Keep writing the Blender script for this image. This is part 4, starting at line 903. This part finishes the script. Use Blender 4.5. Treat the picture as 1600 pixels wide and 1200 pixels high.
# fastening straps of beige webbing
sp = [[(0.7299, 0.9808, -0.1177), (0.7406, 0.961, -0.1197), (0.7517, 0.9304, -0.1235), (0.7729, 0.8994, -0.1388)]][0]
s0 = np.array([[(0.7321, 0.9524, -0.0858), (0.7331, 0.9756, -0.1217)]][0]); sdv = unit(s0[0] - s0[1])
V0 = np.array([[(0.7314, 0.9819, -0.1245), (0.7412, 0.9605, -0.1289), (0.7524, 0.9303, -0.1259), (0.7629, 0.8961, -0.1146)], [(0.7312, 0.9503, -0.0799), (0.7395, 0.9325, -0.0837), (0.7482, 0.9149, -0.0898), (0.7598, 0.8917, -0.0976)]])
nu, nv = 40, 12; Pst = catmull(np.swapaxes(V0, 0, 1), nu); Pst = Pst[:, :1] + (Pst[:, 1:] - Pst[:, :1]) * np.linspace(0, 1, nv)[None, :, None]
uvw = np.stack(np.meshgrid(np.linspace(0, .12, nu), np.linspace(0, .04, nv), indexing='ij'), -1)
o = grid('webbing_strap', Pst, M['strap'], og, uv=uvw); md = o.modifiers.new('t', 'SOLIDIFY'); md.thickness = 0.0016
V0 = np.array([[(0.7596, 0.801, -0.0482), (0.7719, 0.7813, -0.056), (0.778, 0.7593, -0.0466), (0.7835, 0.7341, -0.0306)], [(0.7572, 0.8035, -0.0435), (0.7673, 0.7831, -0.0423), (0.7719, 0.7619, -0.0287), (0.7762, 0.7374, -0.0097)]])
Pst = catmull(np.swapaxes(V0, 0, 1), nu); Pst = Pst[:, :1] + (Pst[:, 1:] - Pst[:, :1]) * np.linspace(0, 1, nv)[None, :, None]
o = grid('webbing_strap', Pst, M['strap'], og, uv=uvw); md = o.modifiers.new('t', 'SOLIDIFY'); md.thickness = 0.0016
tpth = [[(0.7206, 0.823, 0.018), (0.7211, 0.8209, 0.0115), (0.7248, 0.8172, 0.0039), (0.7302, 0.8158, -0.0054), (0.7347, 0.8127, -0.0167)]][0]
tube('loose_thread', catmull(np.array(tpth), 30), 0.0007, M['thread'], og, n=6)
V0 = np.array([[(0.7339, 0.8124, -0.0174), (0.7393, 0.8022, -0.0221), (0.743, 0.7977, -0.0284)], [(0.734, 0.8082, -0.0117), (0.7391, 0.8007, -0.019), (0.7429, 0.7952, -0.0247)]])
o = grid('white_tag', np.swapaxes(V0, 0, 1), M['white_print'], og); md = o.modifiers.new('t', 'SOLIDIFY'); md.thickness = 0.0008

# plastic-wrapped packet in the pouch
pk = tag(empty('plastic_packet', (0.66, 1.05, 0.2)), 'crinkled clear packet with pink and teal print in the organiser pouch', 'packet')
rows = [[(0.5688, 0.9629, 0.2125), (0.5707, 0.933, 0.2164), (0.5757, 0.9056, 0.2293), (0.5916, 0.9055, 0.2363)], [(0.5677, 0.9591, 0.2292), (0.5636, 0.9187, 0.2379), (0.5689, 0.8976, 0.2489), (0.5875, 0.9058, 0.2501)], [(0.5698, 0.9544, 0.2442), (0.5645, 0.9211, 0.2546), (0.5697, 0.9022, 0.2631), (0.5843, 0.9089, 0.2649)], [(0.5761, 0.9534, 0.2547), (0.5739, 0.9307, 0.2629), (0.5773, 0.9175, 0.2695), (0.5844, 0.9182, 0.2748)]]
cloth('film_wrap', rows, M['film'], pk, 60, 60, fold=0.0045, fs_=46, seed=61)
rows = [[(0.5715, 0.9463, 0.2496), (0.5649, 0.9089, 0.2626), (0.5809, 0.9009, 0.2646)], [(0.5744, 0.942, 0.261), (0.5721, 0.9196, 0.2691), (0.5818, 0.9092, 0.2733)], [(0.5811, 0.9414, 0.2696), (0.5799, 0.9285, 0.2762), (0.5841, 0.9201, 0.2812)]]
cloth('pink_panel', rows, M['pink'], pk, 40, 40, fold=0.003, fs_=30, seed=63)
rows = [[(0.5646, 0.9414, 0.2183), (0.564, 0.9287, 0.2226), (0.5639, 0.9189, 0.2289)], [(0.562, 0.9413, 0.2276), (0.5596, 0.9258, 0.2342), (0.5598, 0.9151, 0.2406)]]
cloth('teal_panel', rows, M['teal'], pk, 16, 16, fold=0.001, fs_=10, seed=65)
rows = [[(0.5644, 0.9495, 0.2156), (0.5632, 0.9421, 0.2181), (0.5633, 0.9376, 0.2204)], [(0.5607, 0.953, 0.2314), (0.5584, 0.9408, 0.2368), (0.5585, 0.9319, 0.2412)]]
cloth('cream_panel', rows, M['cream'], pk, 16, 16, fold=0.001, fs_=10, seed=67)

=-=-=

Task details:
Each line above must be printed exactly as it appears.

Answer to this exercise:
Keep writing the Blender script for this image. This is part 4, starting at line 903. This part finishes the script. Use Blender 4.5. Treat the picture as 1600 pixels wide and 1200 pixels high.
# fastening straps of beige webbing
sp = [[(0.7299, 0.9808, -0.1177), (0.7406, 0.961, -0.1197), (0.7517, 0.9304, -0.1235), (0.7729, 0.8994, -0.1388)]][0]
s0 = np.array([[(0.7321, 0.9524, -0.0858), (0.7331, 0.9756, -0.1217)]][0]); sdv = unit(s0[0] - s0[1])
V0 = np.array([[(0.7314, 0.9819, -0.1245), (0.7412, 0.9605, -0.1289), (0.7524, 0.9303, -0.1259), (0.7629, 0.8961, -0.1146)], [(0.7312, 0.9503, -0.0799), (0.7395, 0.9325, -0.0837), (0.7482, 0.9149, -0.0898), (0.7598, 0.8917, -0.0976)]])
nu, nv = 40, 12; Pst = catmull(np.swapaxes(V0, 0, 1), nu); Pst = Pst[:, :1] + (Pst[:, 1:] - Pst[:, :1]) * np.linspace(0, 1, nv)[None, :, None]
uvw = np.stack(np.meshgrid(np.linspace(0, .12, nu), np.linspace(0, .04, nv), indexing='ij'), -1)
o = grid('webbing_strap', Pst, M['strap'], og, uv=uvw); md = o.modifiers.new('t', 'SOLIDIFY'); md.thickness = 0.0016
V0 = np.array([[(0.7596, 0.801, -0.0482), (0.7719, 0.7813, -0.056), (0.778, 0.7593, -0.0466), (0.7835, 0.7341, -0.0306)], [(0.7572, 0.8035, -0.0435), (0.7673, 0.7831, -0.0423), (0.7719, 0.7619, -0.0287), (0.7762, 0.7374, -0.0097)]])
Pst = catmull(np.swapaxes(V0, 0, 1), nu); Pst = Pst[:, :1] + (Pst[:, 1:] - Pst[:, :1]) * np.linspace(0, 1, nv)[None, :, None]
o = grid('webbing_strap', Pst, M['strap'], og, uv=uvw); md = o.modifiers.new('t', 'SOLIDIFY'); md.thickness = 0.0016
tpth = [[(0.7206, 0.823, 0.018), (0.7211, 0.8209, 0.0115), (0.7248, 0.8172, 0.0039), (0.7302, 0.8158, -0.0054), (0.7347, 0.8127, -0.0167)]][0]
tube('loose_thread', catmull(np.array(tpth), 30), 0.0007, M['thread'], og, n=6)
V0 = np.array([[(0.7339, 0.8124, -0.0174), (0.7393, 0.8022, -0.0221), (0.743, 0.7977, -0.0284)], [(0.734, 0.8082, -0.0117), (0.7391, 0.8007, -0.019), (0.7429, 0.7952, -0.0247)]])
o = grid('white_tag', np.swapaxes(V0, 0, 1), M['white_print'], og); md = o.modifiers.new('t', 'SOLIDIFY'); md.thickness = 0.0008

# plastic-wrapped packet in the pouch
pk = tag(empty('plastic_packet', (0.66, 1.05, 0.2)), 'crinkled clear packet with pink and teal print in the organiser pouch', 'packet')
rows = [[(0.5688, 0.9629, 0.2125), (0.5707, 0.933, 0.2164), (0.5757, 0.9056, 0.2293), (0.5916, 0.9055, 0.2363)], [(0.5677, 0.9591, 0.2292), (0.5636, 0.9187, 0.2379), (0.5689, 0.8976, 0.2489), (0.5875, 0.9058, 0.2501)], [(0.5698, 0.9544, 0.2442), (0.5645, 0.9211, 0.2546), (0.5697, 0.9022, 0.2631), (0.5843, 0.9089, 0.2649)], [(0.5761, 0.9534, 0.2547), (0.5739, 0.9307, 0.2629), (0.5773, 0.9175, 0.2695), (0.5844, 0.9182, 0.2748)]]
cloth('film_wrap', rows, M['film'], pk, 60, 60, fold=0.0045, fs_=46, seed=61)
rows = [[(0.5715, 0.9463, 0.2496), (0.5649, 0.9089, 0.2626), (0.5809, 0.9009, 0.2646)], [(0.5744, 0.942, 0.261), (0.5721, 0.9196, 0.2691), (0.5818, 0.9092, 0.2733)], [(0.5811, 0.9414, 0.2696), (0.5799, 0.9285, 0.2762), (0.5841, 0.9201, 0.2812)]]
cloth('pink_panel', rows, M['pink'], pk, 40, 40, fold=0.003, fs_=30, seed=63)
rows = [[(0.5646, 0.9414, 0.2183), (0.564, 0.9287, 0.2226), (0.5639, 0.9189, 0.2289)], [(0.562, 0.9413, 0.2276), (0.5596, 0.9258, 0.2342), (0.5598, 0.9151, 0.2406)]]
cloth('teal_panel', rows, M['teal'], pk, 16, 16, fold=0.001, fs_=10, seed=65)
rows = [[(0.5644, 0.9495, 0.2156), (0.5632, 0.9421, 0.2181), (0.5633, 0.9376, 0.2204)], [(0.5607, 0.953, 0.2314), (0.5584, 0.9408, 0.2368), (0.5585, 0.9319, 0.2412)]]
cloth('cream_panel', rows, M['cream'], pk, 16, 16, fold=0.001, fs_=10, seed=67)